▸ DATA TO USE
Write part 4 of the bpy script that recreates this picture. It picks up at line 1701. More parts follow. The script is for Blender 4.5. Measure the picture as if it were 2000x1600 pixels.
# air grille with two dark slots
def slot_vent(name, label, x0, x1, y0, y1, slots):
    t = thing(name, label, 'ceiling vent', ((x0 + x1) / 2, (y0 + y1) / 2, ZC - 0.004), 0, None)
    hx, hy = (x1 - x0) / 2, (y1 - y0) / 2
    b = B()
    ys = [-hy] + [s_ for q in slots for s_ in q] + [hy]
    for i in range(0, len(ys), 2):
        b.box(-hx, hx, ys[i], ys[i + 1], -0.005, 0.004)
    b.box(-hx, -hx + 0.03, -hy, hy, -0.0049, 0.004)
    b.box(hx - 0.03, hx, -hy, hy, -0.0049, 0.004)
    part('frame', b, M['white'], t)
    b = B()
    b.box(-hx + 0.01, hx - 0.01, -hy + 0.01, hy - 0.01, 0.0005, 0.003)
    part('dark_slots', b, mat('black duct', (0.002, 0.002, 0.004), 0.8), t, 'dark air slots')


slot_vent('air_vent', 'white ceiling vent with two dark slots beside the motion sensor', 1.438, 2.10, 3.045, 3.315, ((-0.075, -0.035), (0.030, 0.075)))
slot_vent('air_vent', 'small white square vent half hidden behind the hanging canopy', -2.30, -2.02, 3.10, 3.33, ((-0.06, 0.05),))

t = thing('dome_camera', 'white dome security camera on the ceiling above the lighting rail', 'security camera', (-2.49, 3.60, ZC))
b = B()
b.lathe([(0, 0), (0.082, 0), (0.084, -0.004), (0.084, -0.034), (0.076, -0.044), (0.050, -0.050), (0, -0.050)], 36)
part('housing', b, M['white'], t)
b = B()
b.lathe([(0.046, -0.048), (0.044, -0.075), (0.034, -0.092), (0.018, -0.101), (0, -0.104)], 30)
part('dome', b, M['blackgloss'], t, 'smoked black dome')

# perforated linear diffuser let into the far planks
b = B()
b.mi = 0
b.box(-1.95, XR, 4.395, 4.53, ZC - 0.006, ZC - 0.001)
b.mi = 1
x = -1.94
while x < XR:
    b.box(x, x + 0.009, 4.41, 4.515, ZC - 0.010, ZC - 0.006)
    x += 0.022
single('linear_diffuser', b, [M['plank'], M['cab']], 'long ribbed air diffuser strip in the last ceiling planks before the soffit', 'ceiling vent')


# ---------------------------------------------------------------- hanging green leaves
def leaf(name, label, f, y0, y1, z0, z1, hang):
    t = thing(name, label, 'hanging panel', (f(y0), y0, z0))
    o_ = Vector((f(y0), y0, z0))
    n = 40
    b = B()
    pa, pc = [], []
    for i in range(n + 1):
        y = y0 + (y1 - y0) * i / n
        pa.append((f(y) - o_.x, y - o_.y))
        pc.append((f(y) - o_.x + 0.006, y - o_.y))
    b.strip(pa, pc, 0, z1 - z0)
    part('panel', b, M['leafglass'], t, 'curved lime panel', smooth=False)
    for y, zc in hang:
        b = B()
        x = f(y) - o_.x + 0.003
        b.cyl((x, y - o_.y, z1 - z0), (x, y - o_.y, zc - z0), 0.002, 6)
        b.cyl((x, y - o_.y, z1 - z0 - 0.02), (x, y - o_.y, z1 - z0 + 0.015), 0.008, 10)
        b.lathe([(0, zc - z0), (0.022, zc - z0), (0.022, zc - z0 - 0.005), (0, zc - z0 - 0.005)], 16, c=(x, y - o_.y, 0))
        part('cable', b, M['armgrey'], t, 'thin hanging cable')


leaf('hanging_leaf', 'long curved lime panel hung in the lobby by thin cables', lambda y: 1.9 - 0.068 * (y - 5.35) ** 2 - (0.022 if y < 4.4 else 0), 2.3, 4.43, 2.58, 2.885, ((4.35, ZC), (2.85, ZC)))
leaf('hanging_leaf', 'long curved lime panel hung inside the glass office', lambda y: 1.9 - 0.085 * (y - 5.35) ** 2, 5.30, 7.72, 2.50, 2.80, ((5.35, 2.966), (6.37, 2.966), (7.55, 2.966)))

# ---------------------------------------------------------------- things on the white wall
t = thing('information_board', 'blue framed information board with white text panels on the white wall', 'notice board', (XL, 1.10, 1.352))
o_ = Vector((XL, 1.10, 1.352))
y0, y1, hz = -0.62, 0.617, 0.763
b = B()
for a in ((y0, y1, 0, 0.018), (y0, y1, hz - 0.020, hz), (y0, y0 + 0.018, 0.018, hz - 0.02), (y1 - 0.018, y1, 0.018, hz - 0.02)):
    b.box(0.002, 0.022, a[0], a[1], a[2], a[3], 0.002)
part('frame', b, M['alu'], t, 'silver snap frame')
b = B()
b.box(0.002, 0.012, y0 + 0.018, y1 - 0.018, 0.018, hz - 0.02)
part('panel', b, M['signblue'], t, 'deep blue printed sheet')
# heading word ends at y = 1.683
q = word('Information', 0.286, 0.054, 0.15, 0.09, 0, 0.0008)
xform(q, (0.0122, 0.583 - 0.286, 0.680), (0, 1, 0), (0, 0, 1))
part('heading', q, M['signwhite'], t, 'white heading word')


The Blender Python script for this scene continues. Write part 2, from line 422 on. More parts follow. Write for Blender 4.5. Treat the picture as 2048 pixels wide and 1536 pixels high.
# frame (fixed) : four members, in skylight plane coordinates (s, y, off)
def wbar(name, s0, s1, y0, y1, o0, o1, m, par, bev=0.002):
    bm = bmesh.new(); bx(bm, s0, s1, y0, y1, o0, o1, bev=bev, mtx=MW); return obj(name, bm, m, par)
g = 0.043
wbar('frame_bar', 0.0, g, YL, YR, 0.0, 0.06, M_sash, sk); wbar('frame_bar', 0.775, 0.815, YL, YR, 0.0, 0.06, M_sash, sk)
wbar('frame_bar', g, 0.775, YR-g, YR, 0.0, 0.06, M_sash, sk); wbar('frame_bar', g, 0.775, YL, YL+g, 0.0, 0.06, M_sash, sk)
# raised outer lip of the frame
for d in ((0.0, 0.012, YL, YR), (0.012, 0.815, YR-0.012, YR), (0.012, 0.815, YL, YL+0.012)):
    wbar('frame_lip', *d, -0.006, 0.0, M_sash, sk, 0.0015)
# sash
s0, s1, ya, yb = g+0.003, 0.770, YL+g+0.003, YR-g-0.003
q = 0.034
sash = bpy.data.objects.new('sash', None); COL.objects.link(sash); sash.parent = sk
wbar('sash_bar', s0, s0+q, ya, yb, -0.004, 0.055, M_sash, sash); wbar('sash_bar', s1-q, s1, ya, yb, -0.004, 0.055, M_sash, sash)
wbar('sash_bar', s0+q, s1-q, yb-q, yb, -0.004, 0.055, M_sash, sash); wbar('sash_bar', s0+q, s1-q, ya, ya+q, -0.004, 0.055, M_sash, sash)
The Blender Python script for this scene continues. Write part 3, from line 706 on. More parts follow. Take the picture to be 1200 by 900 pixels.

▸ STATED PROBLEM
Note each line of the entries that has "Write" in it, and copy those lines.

▸ OUTPUT
Write part 4 of the bpy script that recreates this picture. It picks up at line 1701. More parts follow. The script is for Blender 4.5. Measure the picture as if it were 2000x1600 pixels.
The Blender Python script for this scene continues. Write part 2, from line 422 on. More parts follow. Write for Blender 4.5. Treat the picture as 2048 pixels wide and 1536 pixels high.
The Blender Python script for this scene continues. Write part 3, from line 706 on. More parts follow. Take the picture to be 1200 by 900 pixels.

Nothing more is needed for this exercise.